Дали говорит о «кошмарном чувстве погружения в природу», что, в его представлении, означает погружение «в тайну, в нечто неуловимое и неясное». Когда он заговаривает о «вещах из рада вон выходящих», то обычно добавляет, что они «еще и опасные».
И здесь на ум приходит фраза, могущая стать ключом для тех, кто хочет по-настоящему понять Дали: «Я не люблю, чтобы что-то мне слишком нравилось, я избегаю вещей, способных привести меня в восторг, как избегаю машин, экстаза и любой опасности для рассудка».
Основная причина разрыва с Лоркой кроется как раз здесь.
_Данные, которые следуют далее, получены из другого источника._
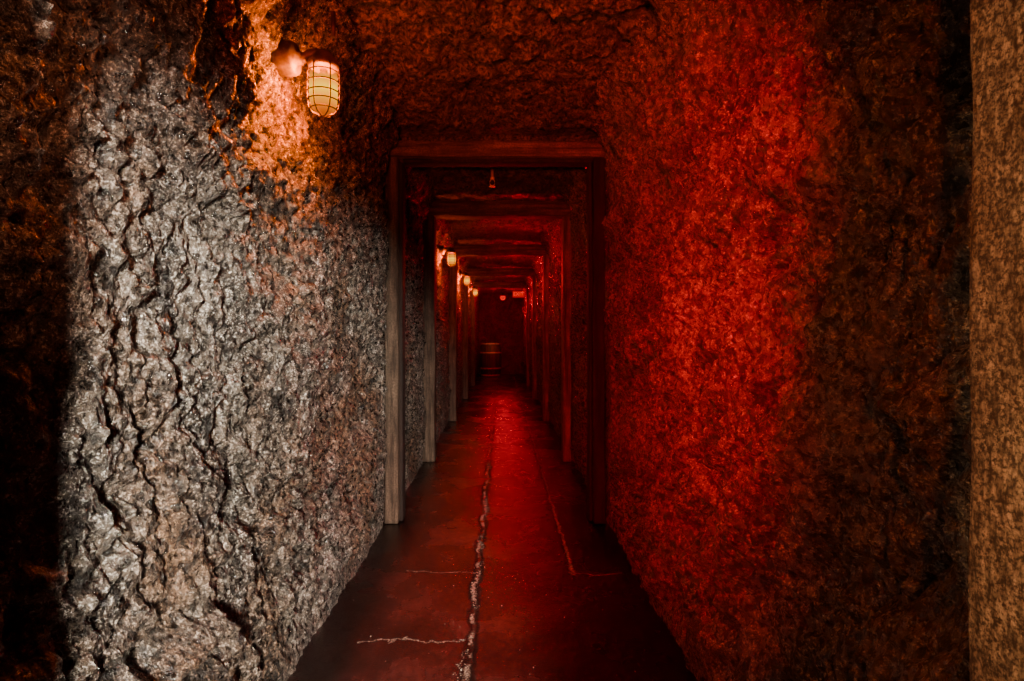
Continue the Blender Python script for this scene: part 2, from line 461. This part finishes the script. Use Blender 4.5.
E = empty("exit_sign", (.39, 13.3, 2.09)); tag(E, "red glowing exit sign hanging near the tunnel end", "sign")
bm = bmesh.new(); bmesh.ops.create_cube(bm, size=1)
for v in bm.verts: v.co = Vector((v.co.x*.28, v.co.y*.04, v.co.z*.15))
bmesh.ops.bevel(bm, geom=list(bm.edges), offset=.008, segments=2, affect='EDGES')
b = NB("red_sign_face"); bm_obj("sign_box", bm, b.pbr((.2,.005,.005), .4, emis=(1,.0,.0), es=.40), False, E)
tx = bpy.data.curves.new("lettering", 'FONT'); tx.body = "EXIT"; tx.size = .12; tx.align_x = 'CENTER'; tx.align_y = 'CENTER'; tx.extrude = .002
to = bpy.data.objects.new("lettering", tx); COL.objects.link(to); to.location = (0,-.023,0); to.rotation_euler = (math.pi/2,0,0)
bpy.context.view_layer.update()
me = bpy.data.meshes.new_from_object(to.evaluated_get(bpy.context.evaluated_depsgraph_get()))
mo = bpy.data.objects.new("sign_lettering", me); mo.location = to.location; mo.rotation_euler = to.rotation_euler
bpy.data.objects.remove(to); me.materials.clear(); me.materials.append(emit("sign_letters", (1,.01,.0), 1.5)); link(mo, E)
for sx in (-.08, .08):
    tubes("hanger_rod", [([(sx,0,.07),(sx,0,.14),(sx,0,.22)], False)], .005, M_RUST, E)

E = empty("ceiling_sprinkler", (-.07, 4.05, 2.30)); tag(E, "small bright metal sprinkler head under the rock ceiling", "sprinkler")
lathe("pipe", [(0,.02),(.012,.02),(.012,-.05),(.016,-.052),(.016,-.066),(.009,-.07),(0,-.07)], M_BRIGHT, E, 16)
for sx in (1, -1):
    tubes("yoke_arm", [([(sx*.008,0,-.068),(sx*.018,0,-.082),(sx*.018,0,-.10),(sx*.004,0,-.118)], False)], .003, M_BRIGHT, E)
lathe("deflector", [(0,-.116),(.024,-.117),(.025,-.121),(0,-.123)], M_BRIGHT, E, 20)

E = empty("wooden_barrel", (-.31, 15.3, 0)); tag(E, "old wooden barrel with metal hoops by the end wall", "barrel")
H = .92
def br(t): return .25 + .05*math.sin(math.pi*t)
seg = 120; verts = []; faces = []
N = 24
for i in range(N+1):
    t = i/N
    for s in range(seg):
        a = 2*math.pi*s/seg; g = .006 if s % 6 == 0 else 0
        r = br(t)-g; verts.append((r*math.cos(a), r*math.sin(a), t*H))
for i in range(N):
    for s in range(seg):
        a = i*seg+s; b_ = i*seg+(s+1) % seg; faces.append((a, b_, b_+seg, a+seg))
b = NB("barrel_oak"); vb = b.mapping((20,20,2))
nb_ = b.noise(vb, 1, 6, .6)
MB = b.pbr(b.ramp(nb_, [(.35,(.02,.012,.007)),(.65,(.10,.06,.035))]), .55, b.bump(nb_, .5, .01))
mesh_obj("staves", verts, faces, MB, True, E)
lathe("lid", [(0,H-.03),(.245,H-.03),(.245,H-.045),(0,H-.045)], MB, E, 48)
for t in (.04,.24,.70,.96):
    r = br(t)+.002; lathe("hoop", [(r,t*H-.022),(r+.005,t*H-.021),(r+.005,t*H+.021),(r,t*H+.022)], M_HOOP, E, 48)
light('SPOT', (-.1,13.6,1.7), (1,.60,.25), 14, (-.32,15.3,.7), .05, 20, .8, name="barrel_light")

bm = bmesh.new()
def stone(x, y, r):
    m = Matrix.Translation((x, y, r*.2)) @ Matrix.Rotation(random.random()*6, 4, (random.random(),random.random(),1)) @ Matrix.Diagonal((1, random.uniform(.6,1.2), random.uniform(.4,.7), 1))
    g = bmesh.ops.create_icosphere(bm, subdivisions=1, radius=r, matrix=m)
    for v in g['verts']: v.co += Vector((random.uniform(-1,1),random.uniform(-1,1),random.uniform(-1,1)))*r*.18
for i in range(900):
    y = 1.3 + 6.5*random.random()**1.6
    if fb(y*2.2, 7.7, 3, 3) < -.12: continue
    x = -.115 + .035*fb(y*3, 4.4, 1, 3) + random.gauss(0, .008)
    stone(x, y, random.uniform(.0012, .0032))
for i in range(250):
    y = random.uniform(1.4, 6); stone(random.uniform(-.5,.5), y, random.uniform(.001,.003))
o = bm_obj("gravel", bm, M_GRAVEL, False); o["kind"] = "stuff"; tag(o, "pale crumbled gravel along the cracked floor joint", "gravel")

# ---------------------------------------------------------------- world + camera
w = bpy.data.worlds.new("w"); scn.world = w; w.use_nodes = True
w.node_tree.nodes["Background"].inputs[0].default_value = (.02,.006,.004,1); w.node_tree.nodes["Background"].inputs[1].default_value = .3
cam = bpy.data.cameras.new("camera"); cam.sensor_width = 36; cam.lens = 560/1024*36
cam.shift_x = 10/1024; cam.shift_y = -4.5/1024; cam.clip_start = .02
co = bpy.data.objects.new("camera", cam); co.location = (0,0,1.1); co.rotation_euler = (math.pi/2,0,0)
COL.objects.link(co); scn.camera = co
От восторгов Дали бежит тем решительнее, чем сильнее чувствует их власть над собой. Бунюэль, когда в 1928 году придет его черед, станет мощным противоядием.
А теперь давайте посмотрим, что Дали пишет в одном из своих писем Лорке: «Вместо того, чтобы погружаться в почти невыносимое для меня созерцание природы, я стал брать уроки чарльстона у Саликакса, этот танец незаменим в подобной ситуации, поскольку прекрасно отупляет ум».
Естественно, это поза.
Но это было как раз то самое время, когда Дали бросился защищать и превозносить объективистское искусство, находившееся в загоне. Дали превратился в его решительного и сурового поборника; вот только интересно — эта эстетика вызрела в его собственной душе или же он взял ее извне, придуманную другими (испытавшую влияние пуризма, ультраизма, неоцентризма), сочтя ее «актуальной» и «своевременной», вполне соответствующей современному миру в его истинном виде?
Короче, не было ли его стремление к объективности конъюнктурным и сиюминутным, а не глубоким и искренним?